Germany has vowed to preserve the “rule-based international order” of “open societies” and combat populism through the United Nations (UN) when it takes up a position at the Security Council.
“We will not stand by idly as nationalists and populists try to turn the clock back,” declared foreign minister Heiko Maas, speaking in the Bundestag on Thursday.
“It is not the law of the strong, but the strength of law that must and will remain the foundation of a peaceful world order in the future.”
The Social Democratic Party (SPD) politician warned “the world order familiar to us is undergoing a fundamental upheaval”, decrying the increasing levels of dissatisfaction seen over globalist trade deals and the globalised imposition of liberalism.

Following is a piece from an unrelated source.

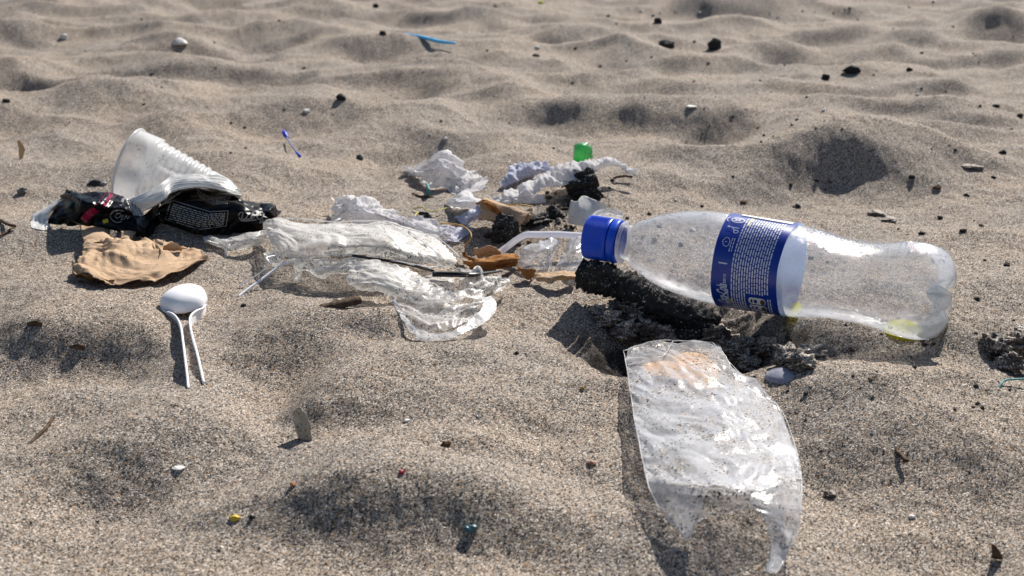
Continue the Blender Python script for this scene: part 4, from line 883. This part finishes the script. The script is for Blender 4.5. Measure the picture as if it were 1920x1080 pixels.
def build_burnt():
    P = [W(1088,512,1.3,0), W(1120,520,1.2,0), W(1160,533,.8,0), W(1200,550,.4,0), W(1250,572,-.1,0), W(1300,592,-.6,0), W(1345,604,-1.2,0)]
    v, f = tube(P, [.0092, .0108, .0100, .0108, .0100, .0088, .0050], 40, 150)
    c = cr(np.array([tuple(p) for p in P]), 150); c = np.repeat(c, 40, 0); d = v - c; a = np.tile(np.arange(40) / 40 * 6.283, 150); s = np.repeat(np.arange(150) / 150., 40)
    v = c + d * (1 + .30 * fbm(s * 14, np.cos(a) * 1.6 + np.sin(a) * 3.1, 5, 4, .6) + .10 * noise(s * 60, a * 3, 9))[:, None]
    tag(obj('charred_log', v, f, M_CHAR), 'charred black stick sloping into the pit under the bottle', 'stick')
    for nm, px, py, r, sd_, lb, cat, m in (('black_chunk', 948, 446, (.013, .010, .013), 3, 'black chunk added for the shaded recess right above the lower end of the bent straw', 'charcoal', M_CHAR),  # black lump put in as the shade of a recess, not charcoal
        ('black_chunk', 1096, 366, (.020, .013, .016), 4, 'largest charcoal chunk, under the right end of the long tissue', 'charcoal', M_CHAR),
        ('black_chunk', 1010, 418, (.010, .007, .006), 6, 'flat charcoal chunk at the mouth of the tan paper roll', 'charcoal', M_CHAR),
        ('black_chunk', 797, 411, (.006, .005, .005), 8, 'small charcoal bit beside the pale yellow fibres', 'charcoal', M_CHAR),
        ('black_chunk', 1040, 408, (.009, .006, .006), 9, 'crumbly charcoal bit left of the off-white card piece', 'charcoal', M_CHAR)):
        q = G(px, py); v, f = lump(q + Vector((0, 0, r[2] * .45)), r, sd_, 4, .5, 1.4, rot=.5); o = obj(nm, v, f, m); tag(o, lb, cat)
    v, f = lump(G(1290, 636) + Vector((0, .012, .004)), (.026, .018, .008), 22, 4, .22, 1.1); tag(obj('charcoal_slab', v, f, M_CHAR), 'broad sooty lump lying in the shaded pit below the label', 'charcoal')
    for k, (px, py, r) in enumerate(((1140,606,.0075),(1170,632,.0085),(1186,590,.0085),(1158,580,.006),(1122,588,.005),(1380,668,.010),(1408,690,.008),(1362,652,.008),(1437,660,.0075),(1395,655,.007),(1480,680,.0085),(1520,676,.0080),(1500,690,.007),(1345,640,.009),(1210,620,.007),(1240,636,.008),
                                     (1862,655,.008),(1905,660,.010),(1890,690,.008),(1915,640,.007))):
        q = G(px, py); v, f = lump(q + Vector((0, 0, r * .4)), (r * 1.15, r, r * .85), 100 + k, 3, .45, 1.8, cut=False)
        tag(obj('sand_clod', v, f, M_CLOD), CLODS[k], 'clod', 'damp sand clods round the pit' if px < 1700 else 'damp sand clods at the right edge')
def build_food_bag():
    g = G(1289, 1000).z + .002; g0 = G(1280, 660).z
    gg = lambda y: 0
    root = thing('food_bag', ptz(1330, 800, g), 'clear flat sandwich bag with orange scraps in its top, curling at the bottom', 'bag')
    rows = [[(1178,655,.4),(1202,646,.5),(1228,640,.6),(1280,640,.6),(1336,642,.5),(1346,648,.3)],
        [(1173,680,.5),(1205,676,.8),(1240,673,1.0),(1290,678,1.1),(1345,680,.9),(1378,692,.3)],
        [(1180,724,.6),(1212,722,1.0),(1250,722,1.2),(1310,724,1.2),(1372,724,.9),(1420,724,.3)],
        [(1186,768,.7),(1220,767,1.0),(1262,766,1.3),(1325,768,1.4),(1392,768,1.2),(1462,764,.5)],
        [(1194,812,.9),(1228,811,1.2),(1272,810,1.5),(1340,812,1.6),(1410,812,1.5),(1482,812,.9)],
        [(1206,866,1.1),(1242,864,1.5),(1290,863,1.8),(1350,865,1.9),(1425,866,1.8),(1498,868,1.2)],
        [(1215,904,1.3),(1252,908,1.7),(1295,912,2.1),(1350,916,2.2),(1412,918,2.1),(1503,900,1.4)]]
    top = put('top_film', rows, g, M_SAND_BAG, root, nr=120, nc=100, amp=.0018, scale=.020, seed=91, lateral=.2, fl=.3, off=.005, clear_top=.35)
    put('left_corner', [[(1215,902,1.3),(1252,908,1.7),(1295,913,2.1),(1318,915,2.2)], [(1222,925,1.1),(1255,935,1.3),(1285,940,1.6),(1315,945,1.5)], [(1235,951,.8),(1258,962,.8),(1285,972,.9),(1313,968,.9)], [(1262,985,.4),(1272,992,.3),(1283,1000,.3),(1296,994,.3)], [(1286,1008,.1),(1288,1010,.1),(1289,1010,.1),(1291,1008,.1)]], g, M_SAND_BAG, root, nr=44, nc=40, amp=.0016, scale=.018, seed=92)
    put('mouth_film', [[(1308,915,2.2),(1340,916,2.3),(1375,918,2.3),(1412,919,2.2)], [(1310,935,1.7),(1340,937,1.9),(1375,936,1.9),(1412,934,1.9)], [(1316,968,1.1),(1345,962,1.3),(1378,957,1.4),(1410,954,1.5)]], g, M_BAGC, root, nr=30, nc=44, amp=.0008, scale=.02, seed=93)
    put('right_corner', [[(1408,918,2.1),(1440,914,2.0),(1472,905,1.7),(1503,898,1.4)], [(1412,940,1.9),(1442,945,1.8),(1475,945,1.5),(1502,945,1.2)], [(1430,965,1.6),(1452,975,1.4),(1478,985,1.1),(1499,985,.8)], [(1444,1000,1.0),(1458,1010,.8),(1475,1020,.6),(1484,1020,.5)], [(1446,1035,.5),(1454,1042,.4),(1462,1045,.3),(1474,1038,.2)], [(1438,1070,.05),(1446,1076,.05),(1452,1076,.05),(1458,1072,.05)]], g, M_SAND_BAG, root, nr=60, nc=44, amp=.0020, scale=.018, seed=94)
    put('bottom_film', [[(1186,700,.05),(1260,700,.05),(1380,705,.05)], [(1200,810,.05),(1300,815,.05),(1470,815,.05)], [(1222,915,.1),(1330,930,.1),(1495,915,.1)]], g, M_BAGC, root, nr=40, nc=40, amp=.0006, scale=.02, seed=95)
    parts = []
    for k, ln in enumerate([[(1169,657,.4),(1174,682,.6),(1184,750,.7),(1192,800,.9),(1205,864,1.1),(1215,905,1.4),(1236,952,.9),(1288,1010,.1)], [(1336,642,.6),(1380,692,.4),(1416,722,.4),(1462,764,.6),(1483,812,1.0),(1499,868,1.3),(1503,910,1.4),(1499,985,.9),(1475,1036,.3)],
        [(1170,657,.5),(1228,639,.7),(1280,639,.7),(1336,642,.6)], [(1228,640,.8),(1290,680,1.2),(1360,722,1.1)], [(1262,640,.8),(1240,668,1.2),(1176,684,.7)], [(1290,913,2.2),(1350,917,2.4),(1412,919,2.3),(1440,935,2.1)], [(1289,1008,.2),(1302,985,.9),(1316,969,1.2),(1350,962,1.4),(1410,954,1.6),(1436,972,1.5),(1448,1005,1.0),(1442,1068,.1)]]):
        p = cr(np.array([tuple(W(a, b, c, g)) for a, b, c in ln]), 70); p += np.stack([noise(np.arange(70) / 6., np.full(70, k * 3.), 15 + j) for j in range(3)], 1) * .0004
        parts.append(tube(p, [.00012 + .00016 * abs(math.sin(i * .23 + k * 2)) for i in range(70)], 5))
    v, f = merge(parts); obj('folded_edges', v, f, M_LOOP, root)['kind'] = 'stuff'
    for k, (rows, lb) in enumerate(((([(1205,684),(1240,678),(1275,680)], [(1208,694),(1242,692),(1278,700)], [(1215,704),(1245,706),(1282,716)]), 'yellowish orange food scrap inside the sandwich bag, left'), (([(1262,668),(1290,662),(1322,664)], [(1270,682),(1300,680),(1345,692)], [(1275,700),(1310,698),(1345,718)], [(1300,728),(1320,730),(1340,728)]), 'largest orange food scrap inside the top of the sandwich bag'))):
        z = .30; put_rows = [[(a, b, z + .04 * ((a + b) % 3)) for a, b in r] for r in rows]
        tag(put('food_scrap', put_rows, g, M_ORANGE, nr=24, nc=30, amp=.0003, scale=.012, seed=96 + k, edge=.0022, solid=.0006, off=.0022), lb, 'food scrap')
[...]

Speaking on its application for the 2019/2020 period on the most powerful UN body, Maas said has a “responsibility” to counter populist resistance against globalisation on the world stage, promising to use the position to promote the nation’s “values”.
Germany and Belgium are both running unopposed for a pair of non-permanent positions at the Security Council — the only UN body endowed with the power to authorise the use of force, impose sanctions, and make legally binding decisions — and are expected to secure the two thirds majority from the UN’s members required at elections on June 8.
An avid proponent of the so-called “liberal democratic order”, following his appointment as foreign secretary earlier this year Maas described the global situation as one split between “those who promote openness and tolerance and those who wish to return to isolationism and nationalism”.
The driving force behind controversial anti-“hate” laws that have been introduced since 2015 — when more than a million third world migrants made their way to Germany — in his previous role as Justice Minister, Maas stated last year that “freedom of speech ends where the criminal law begins”.